National legislation in conflict with the DMA?

In order to avoid fragmentation of the internal market, under Article 1(5) of the DMA, EU Member States may not impose further obligations on gatekeepers by law, regulation or administrative measures in order to ensure contestable and fair markets. 

In contrast, Article 1(6) states that the provisions of the DMA do not, in principle, supersede EU and national competition law. Articles 101, 102 TFEU and sections 1, 19 and 20 of Germany's Act against Restraints of Competition (ARC) therefore remain applicable which means the DMA does not restrict the powers of national competition authorities in the application and enforcement of EU and national competition law.

However, an exception is provided under Article 1(6) when it comes to national competition law prohibitions of gatekeepers’ unilateral conduct, which impose additional obligations on gatekeepers, i.e. obligations that already exist under the DMA.

In light of this exception, there is a question as to whether national laws regulating the market behavior of gatekeepers are in conflict with the DMA. This could be relevant for several jurisdictions, including Germany, Austria, Greece and Italy, which have recently introduced or are considering introducing such provisions.
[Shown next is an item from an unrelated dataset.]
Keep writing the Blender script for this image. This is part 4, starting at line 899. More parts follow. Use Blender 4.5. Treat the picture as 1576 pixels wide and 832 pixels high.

For example, the German national legislature introduced the provision in section 19a ARC in 2021, giving the German Competition Authority (Bundeskartellamt) the right to restrict the market behavior of undertakings with an overriding cross-market importance for competition. The Bundeskartellamt has already initiated proceedings against Amazon, Alphabet, Apple and Meta on the basis of section 19a ARC. In view of the supremacy of the DMA, however, it is highly questionable whether this provision (or other comparable national provisions) will have any practical significance or be superseded by the DMA's conduct obligations for gatekeepers.